Enfin, la mise en application des règles a toujours été le talon d’Achille du pacte de stabilité. En particulier, il est illusoire de s’appuyer sur des sanctions financières pour forcer les gouvernements récalcitrants. Les gouvernements sont naturellement peu enclins à se punir de la sorte les uns les autres. Depuis 1999, aucune sanction n’a été décidée, alors que les dettes ont considérablement augmenté dans plusieurs pays. Et pourtant, la Commission persiste. Son idée est que les sanctions seront utilisées si elles sont moins importantes. C’est probablement une nouvelle illusion. Il serait préférable de s’en remettre à des conseils budgétaires indépendants en exigeant qu’ils aient plus de moyens d’influencer les processus budgétaire.

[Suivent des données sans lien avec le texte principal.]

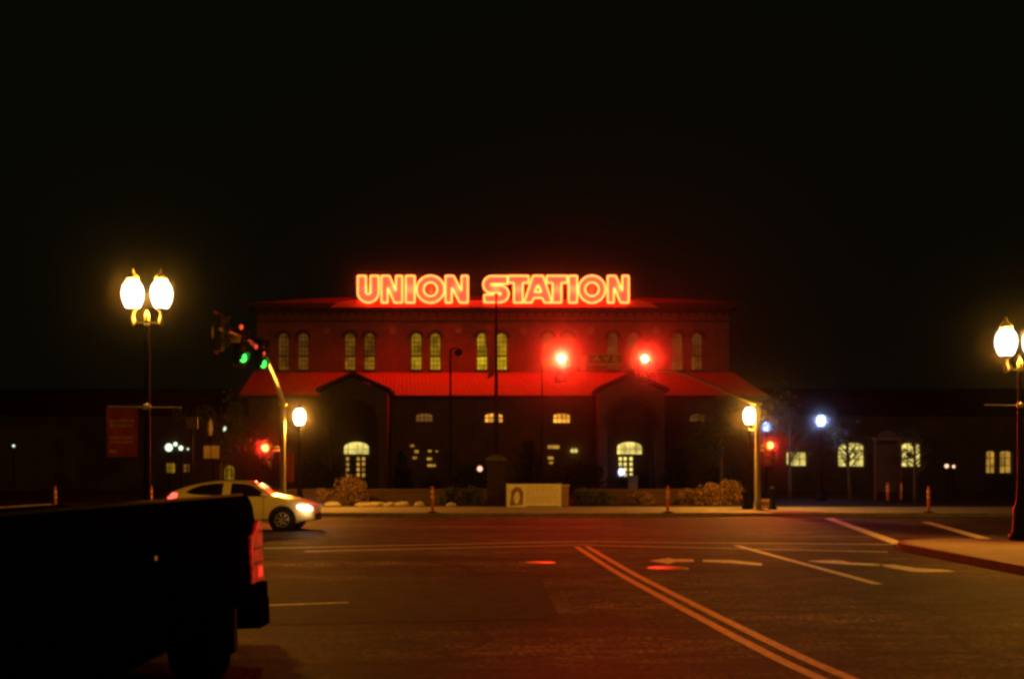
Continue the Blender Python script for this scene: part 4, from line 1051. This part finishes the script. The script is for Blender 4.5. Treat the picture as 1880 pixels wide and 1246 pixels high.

La Commission a fait œuvre utile en reconnaissant que l’évolution de la dette publique est un concept de long terme, en mettant l’accent sur la trajection pluriannuelle des déficits budgétaires, et en proposant d’adopter une approche diversifiée qui tient compte des conditions particulières de chaque pays. Malheureusement, les erreurs inclues dans sa proposition fragilisent l’ensemble du projet. Sans aucun doute, elle doit naviguer entre les vues parfois contradictoires des pays membres en matière de discipline budgétaire. La réponse ne peut être que de s’en remettre plus clairement aux autorités nationales qui ont le pouvoir de décider de la politique budgétaire, autrement dit décentraliser la responsabilité de la discipline. Cela passe par une mise en place rigoureuse de conseils indépendants et influents, au niveau de chaque pays comme au niveau européen. Dans la mesure où cette décentralisation risque de réduire son rôle, il n’est pas surprenant que la Commission ne le propose pas.

Il revient maintenant aux pays membres d’évaluer la proposition. Certains vont y voir une tentative de prise de pouvoir de la Commission. D’autres y seront favorables dans la mesure où ils y verront la possibilité de négocier une mise en œuvre compréhensive, comme ce fut le cas dans le passé. Il se peut que le résultat sera un rejet de la proposition, ou bien son adoption. À ce stade, on peut craindre qu’une opportunité de finalement mettre en place la discipline budgétaire dans tous les pays de la zone euro ne soit gâchée. Une fois de plus.